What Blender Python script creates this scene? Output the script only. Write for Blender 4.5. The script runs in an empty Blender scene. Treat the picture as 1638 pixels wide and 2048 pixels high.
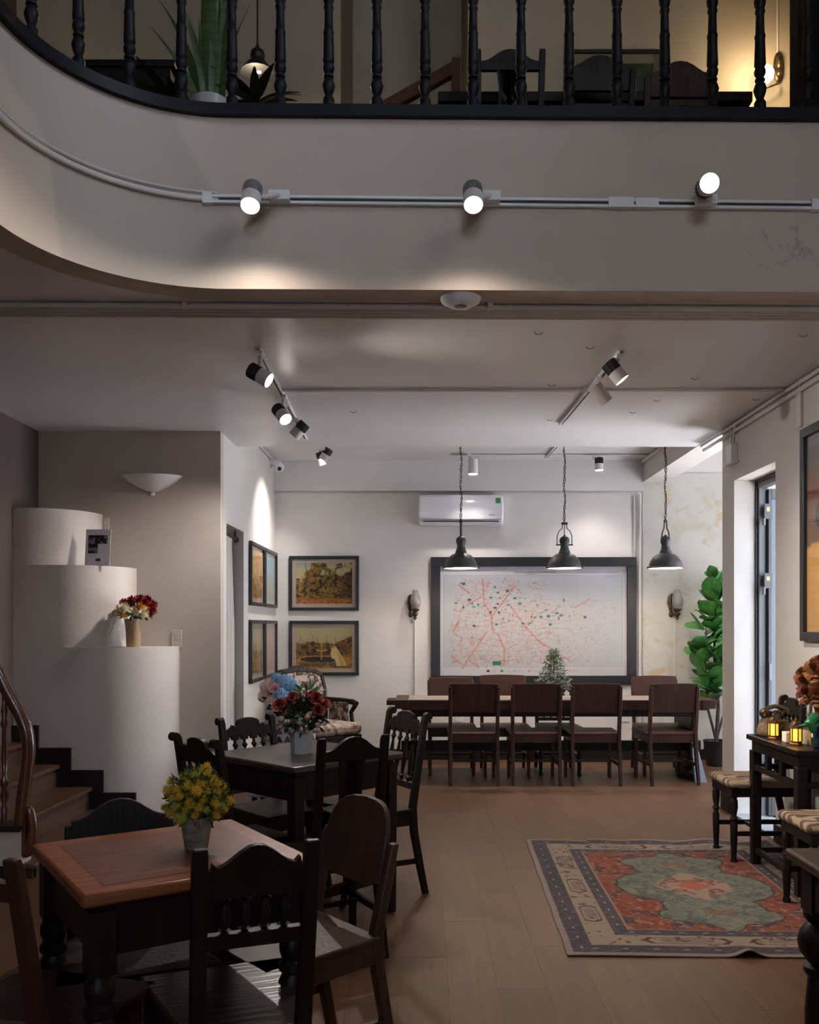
import bpy, math, random
import numpy as np
from mathutils import Matrix, Vector
from math import sin, cos, pi, radians, atan2
random.seed(7)
S = bpy.context.scene
COL = S.collection
# ---------------------------------------------------------------- camera
FPX, CX, CY, CAMZ = 1800.0, 850.0, 1250.0, 1.4      # focal length / vanishing point (pixels), eye height (m)
cam_d = bpy.data.cameras.new('camera'); cam = bpy.data.objects.new('camera', cam_d); COL.objects.link(cam)
cam.location = (0, 0, CAMZ); cam.rotation_euler = (pi/2, 0, 0)
cam_d.sensor_fit = 'HORIZONTAL'; cam_d.sensor_width = 36.0
cam_d.lens = 36.0*FPX/1638.0
cam_d.shift_x = (819.0-CX)/1638.0; cam_d.shift_y = (CY-1024.0)/1638.0
cam_d.clip_start = 0.05
S.camera = cam
# ---------------------------------------------------------------- world and exposure
SKY = 3.6
w = bpy.data.worlds.new('overcast_sky'); S.world = w; w.use_nodes = True
bg = w.node_tree.nodes['Background']; bg.inputs[0].default_value = (0.74, 0.85, 1.0, 1); bg.inputs[1].default_value = SKY
S.view_settings.view_transform = 'Standard'; S.view_settings.look = 'None'
S.view_settings.exposure = 2.5; S.view_settings.gamma = 1.0; S.view_settings.use_curve_mapping = False
S.cycles.use_denoising = True
S.cycles.max_bounces = 8; S.cycles.diffuse_bounces = 5; S.cycles.transparent_max_bounces = 12
S.cycles.sample_clamp_indirect = 4.0; S.cycles.caustics_reflective = False; S.cycles.caustics_refractive = False

sun_d = bpy.data.lights.new('sun', 'SUN'); sun_d.energy = 20.0; sun_d.angle = radians(6); sun_d.color = (1, .99, .97)      # midday sun, added so the pavement outside bounces light onto the ceiling
sun = bpy.data.objects.new('sun', sun_d); COL.objects.link(sun); sun.rotation_euler = (0, radians(9), 0)
LAMP_GAIN = {'spot_beam': 3.4, 'pendant_bulb_light': 1.2, 'globe_light': .5, 'pendant_light': 2.2, 'lantern_light': .6}
def portal(name, loc, rot, sx, sy):
    d = bpy.data.lights.new(name, 'AREA'); d.shape = 'RECTANGLE'; d.size = sx; d.size_y = sy; d.cycles.is_portal = True
    o = bpy.data.objects.new(name, d); COL.objects.link(o); o.location = loc; o.rotation_euler = rot
    return o
# sky portals in the openings (they only guide the sampling of the sky light)
portal('window_daylight', (4.14, 7.75, 1.5), (0, pi/2, 0), 2.2, 1.5)
portal('window_daylight', (2.50, 1.4, 5.9), (0, pi/2, 0), 1.0, 2.0)
portal('window_daylight', (.3, -6.95, 5.4), (pi/2, 0, pi), 1.8, 1.6)
portal('window_daylight', (2.44, 6.22, 1.23), (0, pi/2, 0), 2.46, .78)

def lamp(kind, name, loc, energy, col=(1, .90, .80), size=.05, target=None, spot=60, blend=1., parent=None):
    d = bpy.data.lights.new(name, kind); d.energy = energy*LAMP_GAIN.get(name, 1.); d.color = col
    if kind in ('POINT', 'SPOT'): d.shadow_soft_size = size
    if kind == 'SPOT': d.spot_size = radians(spot); d.spot_blend = blend
    o = bpy.data.objects.new(name, d); COL.objects.link(o); o.location = loc
    if target is not None: o.rotation_euler = (Vector(target)-Vector(loc)).to_track_quat('-Z', 'Y').to_euler()
    if parent is not None: o.parent = parent
    return o
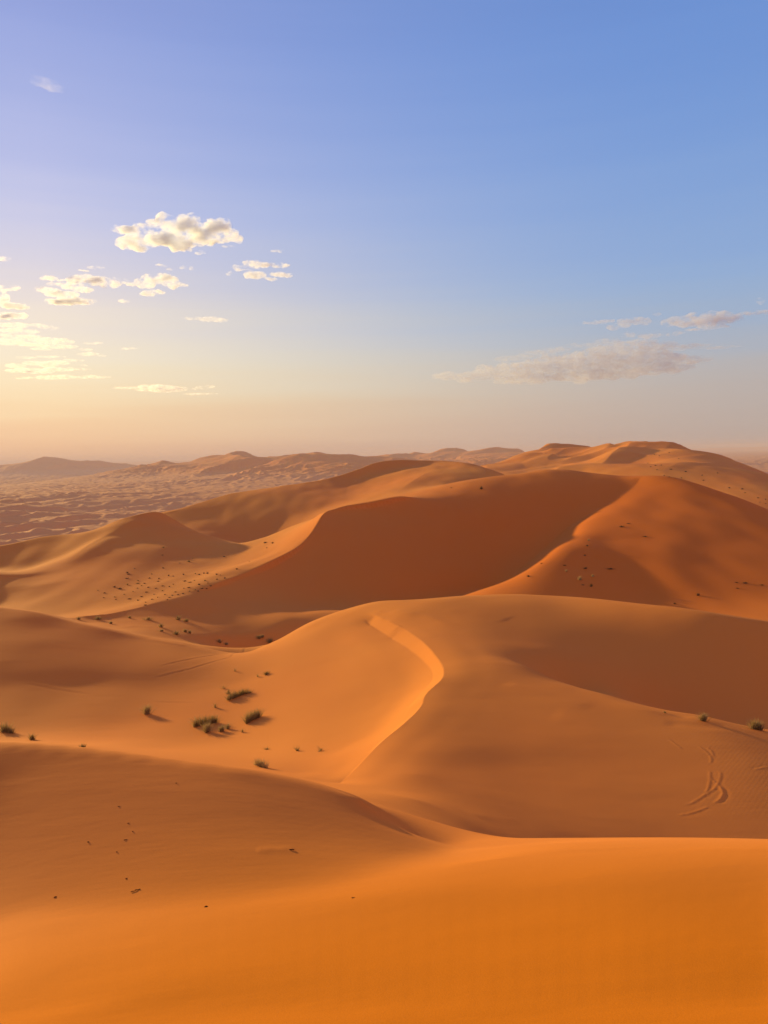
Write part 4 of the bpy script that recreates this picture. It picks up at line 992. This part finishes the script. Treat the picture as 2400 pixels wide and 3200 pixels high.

> AIM OF THE TASK
Transcribe the records word for word and include no pictures.

> TASK OUTPUT
What Blender Python script creates this scene? Output the script only. Write for Blender 4.5. The script runs in an empty Blender scene. Treat the picture as 1638 pixels wide and 2048 pixels high.
import bpy, math, random
import numpy as np
from mathutils import Matrix, Vector
from math import sin, cos, pi, radians, atan2
random.seed(7)
S = bpy.context.scene
COL = S.collection
# ---------------------------------------------------------------- camera
FPX, CX, CY, CAMZ = 1800.0, 850.0, 1250.0, 1.4      # focal length / vanishing point (pixels), eye height (m)
cam_d = bpy.data.cameras.new('camera'); cam = bpy.data.objects.new('camera', cam_d); COL.objects.link(cam)
cam.location = (0, 0, CAMZ); cam.rotation_euler = (pi/2, 0, 0)
cam_d.sensor_fit = 'HORIZONTAL'; cam_d.sensor_width = 36.0
cam_d.lens = 36.0*FPX/1638.0
cam_d.shift_x = (819.0-CX)/1638.0; cam_d.shift_y = (CY-1024.0)/1638.0
cam_d.clip_start = 0.05
S.camera = cam
# ---------------------------------------------------------------- world and exposure
SKY = 3.6
w = bpy.data.worlds.new('overcast_sky'); S.world = w; w.use_nodes = True
bg = w.node_tree.nodes['Background']; bg.inputs[0].default_value = (0.74, 0.85, 1.0, 1); bg.inputs[1].default_value = SKY
S.view_settings.view_transform = 'Standard'; S.view_settings.look = 'None'
S.view_settings.exposure = 2.5; S.view_settings.gamma = 1.0; S.view_settings.use_curve_mapping = False
S.cycles.use_denoising = True
S.cycles.max_bounces = 8; S.cycles.diffuse_bounces = 5; S.cycles.transparent_max_bounces = 12
S.cycles.sample_clamp_indirect = 4.0; S.cycles.caustics_reflective = False; S.cycles.caustics_refractive = False

sun_d = bpy.data.lights.new('sun', 'SUN'); sun_d.energy = 20.0; sun_d.angle = radians(6); sun_d.color = (1, .99, .97)      # midday sun, added so the pavement outside bounces light onto the ceiling
sun = bpy.data.objects.new('sun', sun_d); COL.objects.link(sun); sun.rotation_euler = (0, radians(9), 0)
LAMP_GAIN = {'spot_beam': 3.4, 'pendant_bulb_light': 1.2, 'globe_light': .5, 'pendant_light': 2.2, 'lantern_light': .6}
def portal(name, loc, rot, sx, sy):
    d = bpy.data.lights.new(name, 'AREA'); d.shape = 'RECTANGLE'; d.size = sx; d.size_y = sy; d.cycles.is_portal = True
    o = bpy.data.objects.new(name, d); COL.objects.link(o); o.location = loc; o.rotation_euler = rot
    return o
# sky portals in the openings (they only guide the sampling of the sky light)
portal('window_daylight', (4.14, 7.75, 1.5), (0, pi/2, 0), 2.2, 1.5)
portal('window_daylight', (2.50, 1.4, 5.9), (0, pi/2, 0), 1.0, 2.0)
portal('window_daylight', (.3, -6.95, 5.4), (pi/2, 0, pi), 1.8, 1.6)
portal('window_daylight', (2.44, 6.22, 1.23), (0, pi/2, 0), 2.46, .78)

def lamp(kind, name, loc, energy, col=(1, .90, .80), size=.05, target=None, spot=60, blend=1., parent=None):
    d = bpy.data.lights.new(name, kind); d.energy = energy*LAMP_GAIN.get(name, 1.); d.color = col
    if kind in ('POINT', 'SPOT'): d.shadow_soft_size = size
    if kind == 'SPOT': d.spot_size = radians(spot); d.spot_blend = blend
    o = bpy.data.objects.new(name, d); COL.objects.link(o); o.location = loc
    if target is not None: o.rotation_euler = (Vector(target)-Vector(loc)).to_track_quat('-Z', 'Y').to_euler()
    if parent is not None: o.parent = parent
    return o
Write part 4 of the bpy script that recreates this picture. It picks up at line 992. This part finishes the script. Treat the picture as 2400 pixels wide and 3200 pixels high.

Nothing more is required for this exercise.